Directions for this task → Write out the listing below exactly, and omit any images you find in it.

Recorded information →
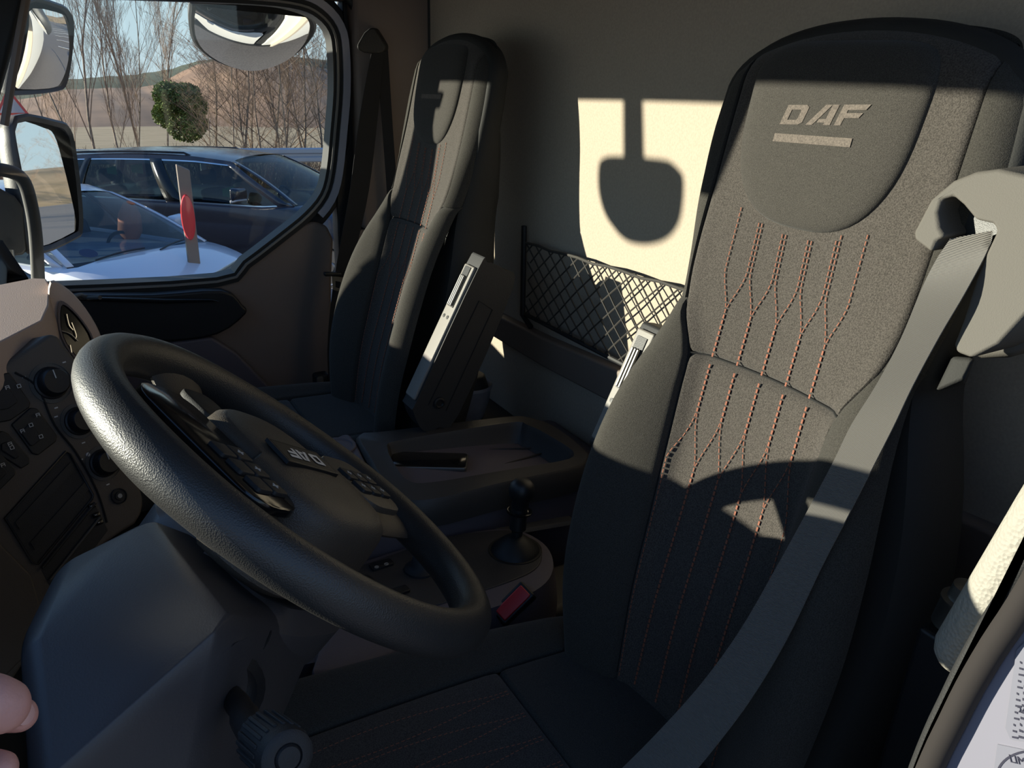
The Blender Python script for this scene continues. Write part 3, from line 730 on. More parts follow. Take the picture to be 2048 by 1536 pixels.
n1 = V((.42, -.82, .38)).normalized(); p1 = AY(140, 850, 1.12)
def q1(px, py, h=0): return AP(px, py, p1+n1*h, n1)
stk = [(-120, 770), (0, 733), (100, 667), (128, 688), (160, 730), (205, 800), (250, 890), (282, 975), (288, 1010), (272, 1048), (215, 1085), (150, 1170), (90, 1260), (0, 1400), (-120, 1500)]
obj('centre_panel', prism([q1(a, b) for a, b in smoothpath([V((a, b, 0)) for a, b in stk], 2, True) for a, b in [(a, b)]] if False else [q1(p.x, p.y) for p in smoothpath([V((a, b, 0)) for a, b in stk], 2, True)], V((-.12, .16, -.06))), 'brown', dash, bevel=.006, segs=3)
e1 = V((0, 0, 1)).cross(n1).normalized(); f1 = n1.cross(e1)
def plate(name, pts, h, m, parent=dash, bev=.002, h0=-.002, **k):
    return obj(name, prism([q1(a, b, h0) for a, b in pts], n1*(h-h0)), m, parent, bevel=bev, **k)
obj('panel_edge', tube(smoothpath([q1(a, b, .0008) for a, b in [(30, 745), (75, 775), (109, 850), (152, 905), (194, 982), (214, 1045)]], 5), .0014, 6), 'seam', dash)
def knob(px, py, r, hh=.016):
    c = q1(px, py)
    kk = obj('knob', lathe(c, n1, [(0, r*1.15), (.003, r*1.12), (.004, r), (hh, r*.92), (hh+.002, r*.82), (hh+.0015, 0)], 28), 'black', dash)
    obj('dial_ring', lathe(c+n1*.0002, n1, [(.0, r*1.42), (.0012, r*1.42), (.0012, r*1.36), (.0002, r*1.36)], 36), 'grey', kk)
    obj('pointer', frame_box(c+n1*(hh+.0022)+f1*r*.5, e1*.0006, f1*r*.3, n1*.0003), 'iconw', kk)
    for a in (40, 150, 260):
        obj('dial_mark', frame_box(c+(e1*cos(R(a))+f1*sin(R(a)))*r*1.75+n1*.0005, e1*.0022, f1*.0008, n1*.0003), 'iconw', kk)
knob(102, 766, .0185); knob(158, 842, .0165); knob(207, 926, .0165)
c = q1(237, 992); ob = obj('round_button', lathe(c, n1, [(0, .0105), (.003, .0105), (.0035, .0095), (.002, .009), (.002, .006), (.004, .0055), (.0042, 0)], 24), 'softblack', dash)
obj('symbol', lathe(c+n1*.0043, n1, [(0, .003), (.0003, .003), (.0003, .0024), (0, .0024)], 16), 'iconw', ob)
obj('indicator_dot', lathe(q1(176, 909), n1, [(0, .0028), (.0008, .0026), (.001, 0)], 14), 'iconw', dash)
sws = [[(-30, 775), (2, 748), (16, 746), (58, 806), (56, 816), (18, 842), (-30, 850)],
       [(20, 850), (58, 816), (72, 818), (111, 872), (109, 884), (74, 911), (62, 908)],
       [(-20, 872), (2, 862), (14, 868), (56, 916), (56, 928), (40, 938), (28, 930), (-20, 900)],
       [(-30, 905), (0, 908), (28, 938), (28, 950), (-6, 984), (-30, 990)]]
for i, s_ in enumerate(sws):
    b = plate('switch_block', s_, .003, 'black', bev=.0015)
    cx = sum(a for a, _ in s_)/len(s_); cy = sum(a for _, a in s_)/len(s_)
    obj('rocker_switch', prism([q1(cx+(a-cx)*.46-9*(i == 1), cy+(b2-cy)*.46+6*(i == 1), .0025) for a, b2 in s_], n1*.003), 'softblack', b, bevel=.0012)
    ic = {0: [(15, 775), (38, 772), (-6, 790)], 1: [(45, 862), (62, 850), (76, 830), (82, 873)], 2: [(20, 888), (24, 895)], 3: [(6, 930)]}[i]
    for k, (a, b2) in enumerate(ic):
        cc = q1(a, b2, .0062)
        obj('symbol', join(frame_box(cc+e1*.002, e1*.0004, f1*.0022, n1*.0002), frame_box(cc-e1*.002, e1*.0004, f1*.0022, n1*.0002), frame_box(cc+f1*.002, e1*.0022, f1*.0004, n1*.0002), frame_box(cc-f1*(.002 if k % 2 else 0), e1*.0022, f1*.0004, n1*.0002)), 'iconw', b)
slot = [(10, 1037), (132, 903), (140, 908), (186, 990), (184, 998), (76, 1128), (66, 1126)]
s1 = plate('radio_slot', slot, .0006, 'softblack')
obj('slot_rim', tube([q1(a, b, .0012) for a, b in slot], .0016, 6, closed=True), 'black', s1)
for (a0, b0), (a1, b1) in [((30, 1045), (140, 925)), ((60, 1085), (168, 965))]:
    obj('slot_band', prism([q1(a0, b0, .001), q1(a1, b1, .001), q1(a1+9, b1+14, .001), q1(a0+9, b0+14, .001)], n1*.0012), 'black', s1)
s2 = plate('lower_slot', [(80, 1140), (188, 1008), (215, 1060), (112, 1200)], .0006, 'softblack')
obj('slot_lip', tube([q1(84, 1136, .003), q1(190, 1006, .003)], .0022, 8), 'softblack', s2)
obj('slot_lip', tube([q1(100, 1160, .003), q1(200, 1035, .003)], .0014, 8), 'grey', s2)
for a, b in [(183, 1012), (192, 1030), (198, 1045)]:
    bb = obj('key_button', pad(q1(a, b, .001), e1, f1, n1, .009, .006, .003, .0015), 'gloss', s2)
    obj('symbol', frame_box(q1(a, b, .0045), e1*.0012, f1*.0004, n1*.0002), 'iconw', bb)
plate('lower_panel', [(-120, 1120), (-10, 1080), (60, 1150), (85, 1240), (60, 1300), (-120, 1480)], .004, 'brown', bev=.004)
# vent pod at the end of the dash
n2 = V((.62, -.74, .26)).normalized(); p2 = AY(160, 645, 1.38)
def q2(px, py, h=0): return AP(px, py, p2+n2*h, n2)
vp = thing('air_vent_pod', 'round side vent pod with chrome slats beside the tan hood', 'air vent', AY(170, 690, 1.38))
podo = smoothpath([V((a, b, 0)) for a, b in [(100, 562), (128, 572), (160, 602), (192, 650), (206, 690), (206, 740), (180, 760), (140, 720), (105, 670), (96, 610)]], 3, True)
obj('pod_shell', loft([[q2(p.x, p.y, -.07) for p in podo], [q2(p.x, p.y, .004) for p in podo], [q2(lerp(p.x, 150, .05), lerp(p.y, 655, .05), .009) for p in podo], [q2(lerp(p.x, 150, .2), lerp(p.y, 655, .12), .008) for p in podo]]), 'hood', vp, label='tan shell of the pod')
bz = smoothpath([V((a, b, 0)) for a, b in [(118, 605), (135, 608), (165, 640), (188, 680), (185, 720), (160, 725), (130, 690), (117, 650)]], 3, True)
obj('bezel', loft([[q2(p.x, p.y, .006) for p in bz], [q2(p.x, p.y, .012) for p in bz], [q2(lerp(p.x, 152, .12), lerp(p.y, 665, .12), .012) for p in bz], [q2(lerp(p.x, 152, .16), lerp(p.y, 665, .16), .004) for p in bz]], cap0=False, cap1=True), 'purple', vp)
obj('grille', prism([q2(lerp(p.x, 152, .14), lerp(p.y, 665, .14), .0085) for p in bz], n2*.001), 'gloss', vp)
for pl in [[(133, 628), (138, 650), (146, 660)], [(143, 645), (152, 670), (150, 678)], [(122, 662), (140, 668), (155, 682)], [(140, 690), (143, 705)]]:
    obj('slat', tube(smoothpath([q2(a, b, .0115) for a, b in pl], 4), .0011, 6), 'chrome', vp)
obj('chrome_trim', tube([q2(98, 668, .010), q2(118, 690, .010), q2(142, 716, .010), q2(160, 740, .01)], .0016, 6), 'steel', vp)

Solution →
The Blender Python script for this scene continues. Write part 3, from line 730 on. More parts follow. Take the picture to be 2048 by 1536 pixels.
n1 = V((.42, -.82, .38)).normalized(); p1 = AY(140, 850, 1.12)
def q1(px, py, h=0): return AP(px, py, p1+n1*h, n1)
stk = [(-120, 770), (0, 733), (100, 667), (128, 688), (160, 730), (205, 800), (250, 890), (282, 975), (288, 1010), (272, 1048), (215, 1085), (150, 1170), (90, 1260), (0, 1400), (-120, 1500)]
obj('centre_panel', prism([q1(a, b) for a, b in smoothpath([V((a, b, 0)) for a, b in stk], 2, True) for a, b in [(a, b)]] if False else [q1(p.x, p.y) for p in smoothpath([V((a, b, 0)) for a, b in stk], 2, True)], V((-.12, .16, -.06))), 'brown', dash, bevel=.006, segs=3)
e1 = V((0, 0, 1)).cross(n1).normalized(); f1 = n1.cross(e1)
def plate(name, pts, h, m, parent=dash, bev=.002, h0=-.002, **k):
    return obj(name, prism([q1(a, b, h0) for a, b in pts], n1*(h-h0)), m, parent, bevel=bev, **k)
obj('panel_edge', tube(smoothpath([q1(a, b, .0008) for a, b in [(30, 745), (75, 775), (109, 850), (152, 905), (194, 982), (214, 1045)]], 5), .0014, 6), 'seam', dash)
def knob(px, py, r, hh=.016):
    c = q1(px, py)
    kk = obj('knob', lathe(c, n1, [(0, r*1.15), (.003, r*1.12), (.004, r), (hh, r*.92), (hh+.002, r*.82), (hh+.0015, 0)], 28), 'black', dash)
    obj('dial_ring', lathe(c+n1*.0002, n1, [(.0, r*1.42), (.0012, r*1.42), (.0012, r*1.36), (.0002, r*1.36)], 36), 'grey', kk)
    obj('pointer', frame_box(c+n1*(hh+.0022)+f1*r*.5, e1*.0006, f1*r*.3, n1*.0003), 'iconw', kk)
    for a in (40, 150, 260):
        obj('dial_mark', frame_box(c+(e1*cos(R(a))+f1*sin(R(a)))*r*1.75+n1*.0005, e1*.0022, f1*.0008, n1*.0003), 'iconw', kk)
knob(102, 766, .0185); knob(158, 842, .0165); knob(207, 926, .0165)
c = q1(237, 992); ob = obj('round_button', lathe(c, n1, [(0, .0105), (.003, .0105), (.0035, .0095), (.002, .009), (.002, .006), (.004, .0055), (.0042, 0)], 24), 'softblack', dash)
obj('symbol', lathe(c+n1*.0043, n1, [(0, .003), (.0003, .003), (.0003, .0024), (0, .0024)], 16), 'iconw', ob)
obj('indicator_dot', lathe(q1(176, 909), n1, [(0, .0028), (.0008, .0026), (.001, 0)], 14), 'iconw', dash)
sws = [[(-30, 775), (2, 748), (16, 746), (58, 806), (56, 816), (18, 842), (-30, 850)],
       [(20, 850), (58, 816), (72, 818), (111, 872), (109, 884), (74, 911), (62, 908)],
       [(-20, 872), (2, 862), (14, 868), (56, 916), (56, 928), (40, 938), (28, 930), (-20, 900)],
       [(-30, 905), (0, 908), (28, 938), (28, 950), (-6, 984), (-30, 990)]]
for i, s_ in enumerate(sws):
    b = plate('switch_block', s_, .003, 'black', bev=.0015)
    cx = sum(a for a, _ in s_)/len(s_); cy = sum(a for _, a in s_)/len(s_)
    obj('rocker_switch', prism([q1(cx+(a-cx)*.46-9*(i == 1), cy+(b2-cy)*.46+6*(i == 1), .0025) for a, b2 in s_], n1*.003), 'softblack', b, bevel=.0012)
    ic = {0: [(15, 775), (38, 772), (-6, 790)], 1: [(45, 862), (62, 850), (76, 830), (82, 873)], 2: [(20, 888), (24, 895)], 3: [(6, 930)]}[i]
    for k, (a, b2) in enumerate(ic):
        cc = q1(a, b2, .0062)
        obj('symbol', join(frame_box(cc+e1*.002, e1*.0004, f1*.0022, n1*.0002), frame_box(cc-e1*.002, e1*.0004, f1*.0022, n1*.0002), frame_box(cc+f1*.002, e1*.0022, f1*.0004, n1*.0002), frame_box(cc-f1*(.002 if k % 2 else 0), e1*.0022, f1*.0004, n1*.0002)), 'iconw', b)
slot = [(10, 1037), (132, 903), (140, 908), (186, 990), (184, 998), (76, 1128), (66, 1126)]
s1 = plate('radio_slot', slot, .0006, 'softblack')
obj('slot_rim', tube([q1(a, b, .0012) for a, b in slot], .0016, 6, closed=True), 'black', s1)
for (a0, b0), (a1, b1) in [((30, 1045), (140, 925)), ((60, 1085), (168, 965))]:
    obj('slot_band', prism([q1(a0, b0, .001), q1(a1, b1, .001), q1(a1+9, b1+14, .001), q1(a0+9, b0+14, .001)], n1*.0012), 'black', s1)
s2 = plate('lower_slot', [(80, 1140), (188, 1008), (215, 1060), (112, 1200)], .0006, 'softblack')
obj('slot_lip', tube([q1(84, 1136, .003), q1(190, 1006, .003)], .0022, 8), 'softblack', s2)
obj('slot_lip', tube([q1(100, 1160, .003), q1(200, 1035, .003)], .0014, 8), 'grey', s2)
for a, b in [(183, 1012), (192, 1030), (198, 1045)]:
    bb = obj('key_button', pad(q1(a, b, .001), e1, f1, n1, .009, .006, .003, .0015), 'gloss', s2)
    obj('symbol', frame_box(q1(a, b, .0045), e1*.0012, f1*.0004, n1*.0002), 'iconw', bb)
plate('lower_panel', [(-120, 1120), (-10, 1080), (60, 1150), (85, 1240), (60, 1300), (-120, 1480)], .004, 'brown', bev=.004)
# vent pod at the end of the dash
n2 = V((.62, -.74, .26)).normalized(); p2 = AY(160, 645, 1.38)
def q2(px, py, h=0): return AP(px, py, p2+n2*h, n2)
vp = thing('air_vent_pod', 'round side vent pod with chrome slats beside the tan hood', 'air vent', AY(170, 690, 1.38))
podo = smoothpath([V((a, b, 0)) for a, b in [(100, 562), (128, 572), (160, 602), (192, 650), (206, 690), (206, 740), (180, 760), (140, 720), (105, 670), (96, 610)]], 3, True)
obj('pod_shell', loft([[q2(p.x, p.y, -.07) for p in podo], [q2(p.x, p.y, .004) for p in podo], [q2(lerp(p.x, 150, .05), lerp(p.y, 655, .05), .009) for p in podo], [q2(lerp(p.x, 150, .2), lerp(p.y, 655, .12), .008) for p in podo]]), 'hood', vp, label='tan shell of the pod')
bz = smoothpath([V((a, b, 0)) for a, b in [(118, 605), (135, 608), (165, 640), (188, 680), (185, 720), (160, 725), (130, 690), (117, 650)]], 3, True)
obj('bezel', loft([[q2(p.x, p.y, .006) for p in bz], [q2(p.x, p.y, .012) for p in bz], [q2(lerp(p.x, 152, .12), lerp(p.y, 665, .12), .012) for p in bz], [q2(lerp(p.x, 152, .16), lerp(p.y, 665, .16), .004) for p in bz]], cap0=False, cap1=True), 'purple', vp)
obj('grille', prism([q2(lerp(p.x, 152, .14), lerp(p.y, 665, .14), .0085) for p in bz], n2*.001), 'gloss', vp)
for pl in [[(133, 628), (138, 650), (146, 660)], [(143, 645), (152, 670), (150, 678)], [(122, 662), (140, 668), (155, 682)], [(140, 690), (143, 705)]]:
    obj('slat', tube(smoothpath([q2(a, b, .0115) for a, b in pl], 4), .0011, 6), 'chrome', vp)
obj('chrome_trim', tube([q2(98, 668, .010), q2(118, 690, .010), q2(142, 716, .010), q2(160, 740, .01)], .0016, 6), 'steel', vp)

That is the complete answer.